* _EXCERPTED DATA_
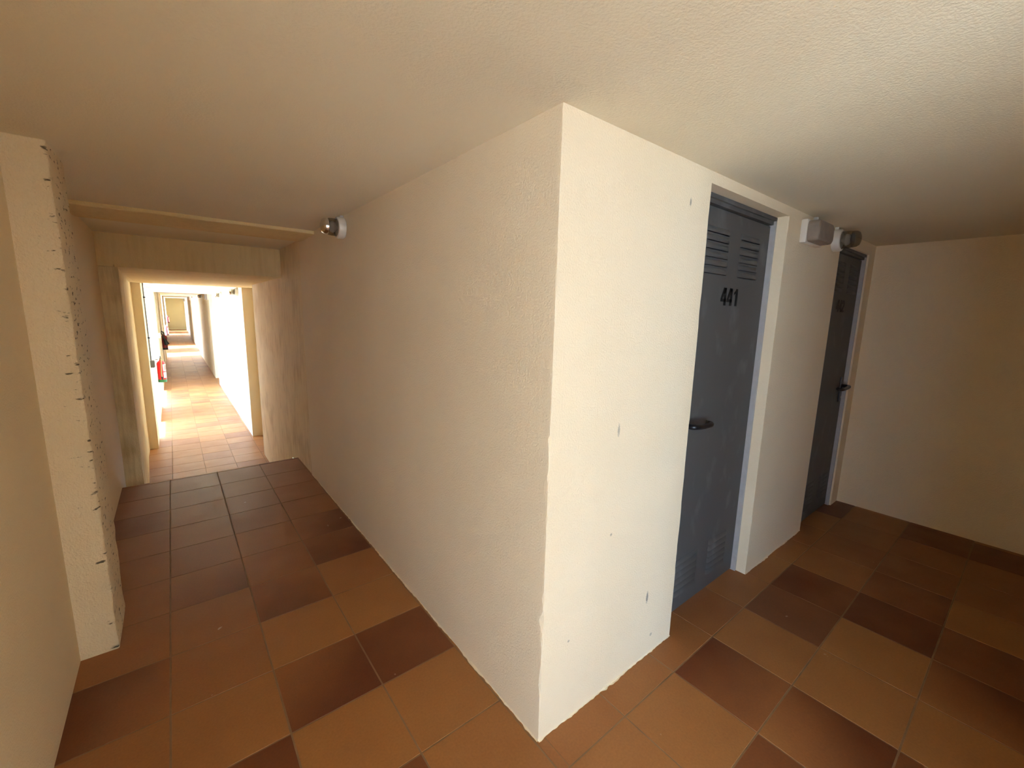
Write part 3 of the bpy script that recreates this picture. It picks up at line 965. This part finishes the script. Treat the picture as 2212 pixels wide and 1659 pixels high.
def extinguisher(x, y, z0, label, green, co2=False, scale=1.0):
    root = empty('fire_extinguisher', (x, y, z0))
    root.scale = (scale,) * 3
    tag(root, label, 'fire extinguisher', 'fire extinguishers on the left wall')
    R = 0.044
    body = M_DRED if co2 else M_RED
    bm = bmesh.new()
    lathe(bm, [(R * .8, 0.0), (R * .97, 0.004), (R, 0.012), (R, 0.235), (R * .93, 0.256), (R * .7, 0.272), (R * .38, 0.282), (R * .36, 0.292)], 28)
    link('cylinder', bm, body, root, smooth=True)
    bm = bmesh.new()
    lathe(bm, [(R * 1.01, 0.002), (R * 1.03, 0.006), (R * 1.03, 0.036), (R * 1.005, 0.038)], 28)
    link('base_band', bm, M_GREEN if green else M_HOSE, root, smooth=True)
    bm = bmesh.new()
    lathe(bm, [(0.013, 0.288), (0.015, 0.294), (0.015, 0.310), (0.010, 0.314)], 16)
    box(bm, -0.010, 0.014, -0.012, 0.012, 0.300, 0.318, bevel=0.002)
    link('valve', bm, M_BRASS, root, smooth=True)
    bm = bmesh.new()
    tube(bm, [(0.0, 0.010, 0.316), (0.0, -0.02, 0.322), (0.0, -0.050, 0.318)], [0.006, 0.006, 0.005], 8)
    tube(bm, [(0.0, 0.010, 0.322), (0.0, -0.02, 0.338), (0.0, -0.048, 0.342)], [0.006, 0.006, 0.005], 8)
    link('squeeze_handle', bm, M_HOSE, root, smooth=True)
    # bracket to the wall
    bm = bmesh.new()
    box(bm, -0.062, -0.020, -0.006, 0.006, 0.292, 0.304)
    link('bracket', bm, M_GREYBOX, root)
    if not co2:
        bm = bmesh.new()
        tube(bm, curve_pts([(0.004, -0.012, 0.306), (0.006, -0.036, 0.300), (0.006, -0.050, 0.262), (0.0, -0.051, 0.19), (-0.004, -0.050, 0.12), (-0.002, -0.050, 0.075)], 6), 0.0075, 8)
        link('hose', bm, M_BRASS if green else M_HOSE, root, smooth=True)
        bm = bmesh.new()
        tube(bm, [(-0.002, -0.050, 0.078), (0.0, -0.050, 0.055), (0.0, -0.049, 0.04)], [0.009, 0.010, 0.006], 8)
        link('nozzle', bm, M_HOSE, root, smooth=True)
        for (z0_, z1_) in ((0.145, 0.236), (0.058, 0.132)):
            bm = bmesh.new()
            prof = []
            n = 10
            va = []
            for k in range(n + 1):
                a = math.radians(-68 + 76 * k / n)
                va.append([bm.verts.new(Vector((R * 1.012 * math.cos(a), R * 1.012 * math.sin(a), zz)) * U) for zz in (z0_, z1_)])
            for a, b in zip(va[:-1], va[1:]):
                bm.faces.new((a[0], b[0], b[1], a[1]))
            lb = link('label', bm, M_LABEL, root, smooth=True)
            if z0_ > 0.1:
                bm = bmesh.new()
                for (a0, a1, q0, q1) in ((-42, -26, .16, .225), (-18, -10, .165, .19), (-18, -10, .195, .222), (-50, -46, .158, .228), (-6, 2, .16, .225)):
                    v = []
                    for a in (a0, a1):
                        for zz in (q0, q1):
                            v.append(bm.verts.new(Vector((R * 1.022 * math.cos(math.radians(a)), R * 1.022 * math.sin(math.radians(a)), zz)) * U))
                    bm.faces.new((v[0], v[2], v[3], v[1]))
                link('print', bm, M_PINK, lb)
    else:
        bm = bmesh.new()
        tube(bm, curve_pts([(0.0, -0.012, 0.306), (-0.010, -0.05, 0.335), (-0.035, -0.078, 0.36), (-0.030, -0.085, 0.32), (-0.015, -0.075, 0.27)], 6), 0.008, 8)
        link('hose', bm, M_HOSE, root, smooth=True)
        bm = bmesh.new()
        tube(bm, [(-0.016, -0.075, 0.275), (-0.002, -0.074, 0.225), (0.022, -0.072, 0.145), (0.036, -0.070, 0.105)], [0.010, 0.016, 0.033, 0.040], 14)
        link('horn', bm, M_HOSE, root, smooth=True, angle=50)
    return root


extinguisher(-0.752, 6.5, 0.012, 'red fire extinguisher with green base band, nearest in the lower passage', True)
extinguisher(-0.742, 10.5, 0.115, 'dark red fire extinguisher with a black horn, second in the lower passage', False, True, 1.05)
extinguisher(-0.748, 18.0, 0.0, 'plain red fire extinguisher, third along the lower passage, beyond the black horn', False, False, 1.1)
extinguisher(-0.722, 26.0, 0.17, 'farthest red fire extinguisher, before the pale end wall', False, False, 1.1)

# ------------------------------------------------------------------ conduit and boxes
root = empty('cable_conduit', (-0.80, 5.0, 0.45))
tag(root, 'thin dark conduit running down to a grey box in the lower passage', 'conduit')
bm = bmesh.new()
tube(bm, [(0.008, 0, 0), (0.008, 0, 0.4), (0.008, 0, 0.765)], 0.006, 8)
link('pipe', bm, M_GREYBOX, root, smooth=True)
for z in (0.22, 0.62):
    bm = bmesh.new()
    box(bm, 0.0, 0.020, -0.012, 0.012, z, z + 0.012, bevel=0.002)
    link('clip', bm, M_BLACK, root)
root = empty('junction_box', (-0.80, 5.0, 0.413))
tag(root, 'grey junction box at the foot of the dark conduit', 'junction box')
bm = bmesh.new()
box(bm, 0.0, 0.030, -0.045, 0.045, -0.036, 0.036, bevel=0.004)
link('housing', bm, M_GREYBOX, root, smooth=True)
bm = bmesh.new()
box(bm, 0.030, 0.034, -0.040, 0.040, -0.031, 0.031, bevel=0.002)
link('cover', bm, M_GREYBOX, root, smooth=True)
root = empty('switch_box', (-0.80, 8.7, 0.50))
tag(root, 'small white switch box left of the extinguisher with the black horn', 'switch')
bm = bmesh.new()
box(bm, 0.0, 0.035, -0.05, 0.05, -0.045, 0.045, bevel=0.004)
link('housing', bm, M_WPLAST, root, smooth=True)
bm = bmesh.new()
box(bm, 0.035, 0.040, -0.022, 0.022, -0.028, 0.028, bevel=0.002)
link('rocker', bm, M_WPLAST, root, smooth=True)
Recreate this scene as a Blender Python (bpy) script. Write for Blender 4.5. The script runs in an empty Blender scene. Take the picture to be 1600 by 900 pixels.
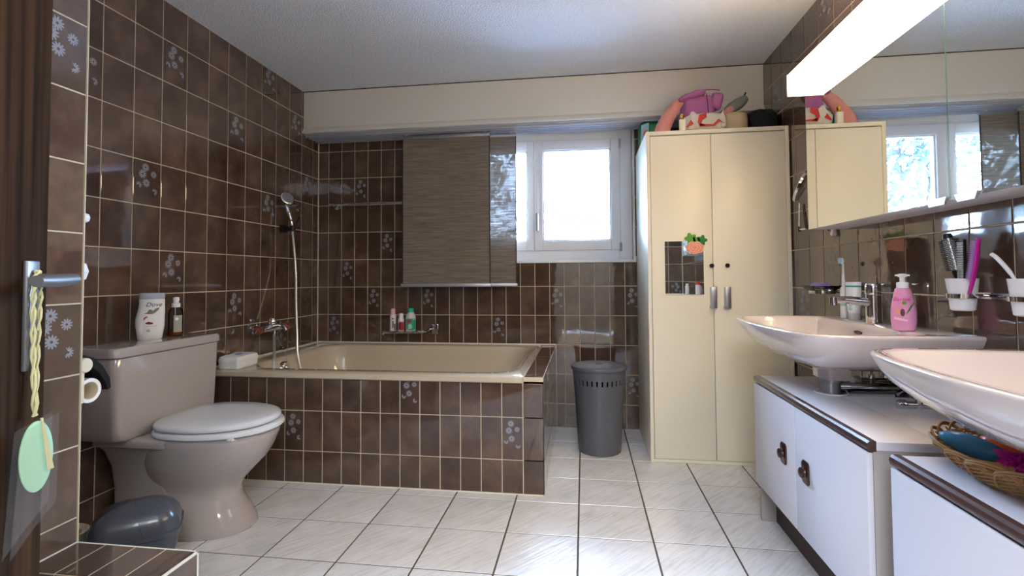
import bpy, bmesh, math, random
from mathutils import Vector, Matrix, noise
PI = math.pi
V = Vector
SC = bpy.context.scene
COL = SC.collection
random.seed(7)

# ------------------------------------------------------------------ camera
cam_d = bpy.data.cameras.new('camera')
cam = bpy.data.objects.new('camera', cam_d)
COL.objects.link(cam)
cam_d.sensor_width = 36.0
cam_d.lens = 792.02 * 36 / 1600
cam_d.shift_y = -(450 - 406.05) / 1600
cam_d.clip_start = 0.02
cam_d.clip_end = 200
CAMZ = 1.028
cam.matrix_world = (Matrix.Translation((0, 0, CAMZ)) @ Matrix.Rotation(0.1402, 4, 'Z')
                    @ Matrix.Rotation(PI / 2 + 0.0332, 4, 'X') @ Matrix.Rotation(-0.0065, 4, 'Z'))
SC.camera = cam

# ------------------------------------------------------------------ view, world, large lights
SC.view_settings.view_transform = 'Standard'
SC.view_settings.look = 'None'
SC.view_settings.gamma = 1
SC.view_settings.use_curve_mapping = False
SC.view_settings.exposure = 1.1
SC.cycles.max_bounces = 10
SC.cycles.diffuse_bounces = 5
SC.cycles.transparent_max_bounces = 16
SC.cycles.sample_clamp_indirect = 6

wd = bpy.data.worlds.new('sky')
SC.world = wd
wd.use_nodes = True
wn = wd.node_tree.nodes
wn['Background'].inputs[0].default_value = (0.50, 0.70, 1.0, 1)
wn['Background'].inputs[1].default_value = 60.0


def area(name, loc, rot, sx, sy, power, color, portal=False):
    d = bpy.data.lights.new(name, 'AREA')
    d.shape = 'RECTANGLE'
    d.size, d.size_y = sx, sy
    d.energy = power
    d.color = color
    if portal:
        d.cycles.is_portal = True
    o = bpy.data.objects.new(name, d)
    o.location = loc
    o.rotation_euler = rot
    COL.objects.link(o)
    return o


area('window_portal', (-0.33, 3.75, 1.6), (-PI / 2, 0, 0), 1.5, 1.1, 1, (1, 1, 1), portal=True)
area('entrance_fill_light', (-0.1, 0.22, 2.305), (0, 0, 0), 1.0, 0.7, 3.5, (0.90, 0.94, 1.0))  # added fill from above the entrance, out of view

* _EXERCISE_
Exclude any pictures, and restate word for word the lines from the one containing "Recreate this scene" through the one containing "random.seed(7)", both included.

* _TASK RESULT_
Recreate this scene as a Blender Python (bpy) script. Write for Blender 4.5. The script runs in an empty Blender scene. Take the picture to be 1600 by 900 pixels.
import bpy, bmesh, math, random
from mathutils import Vector, Matrix, noise
PI = math.pi
V = Vector
SC = bpy.context.scene
COL = SC.collection
random.seed(7)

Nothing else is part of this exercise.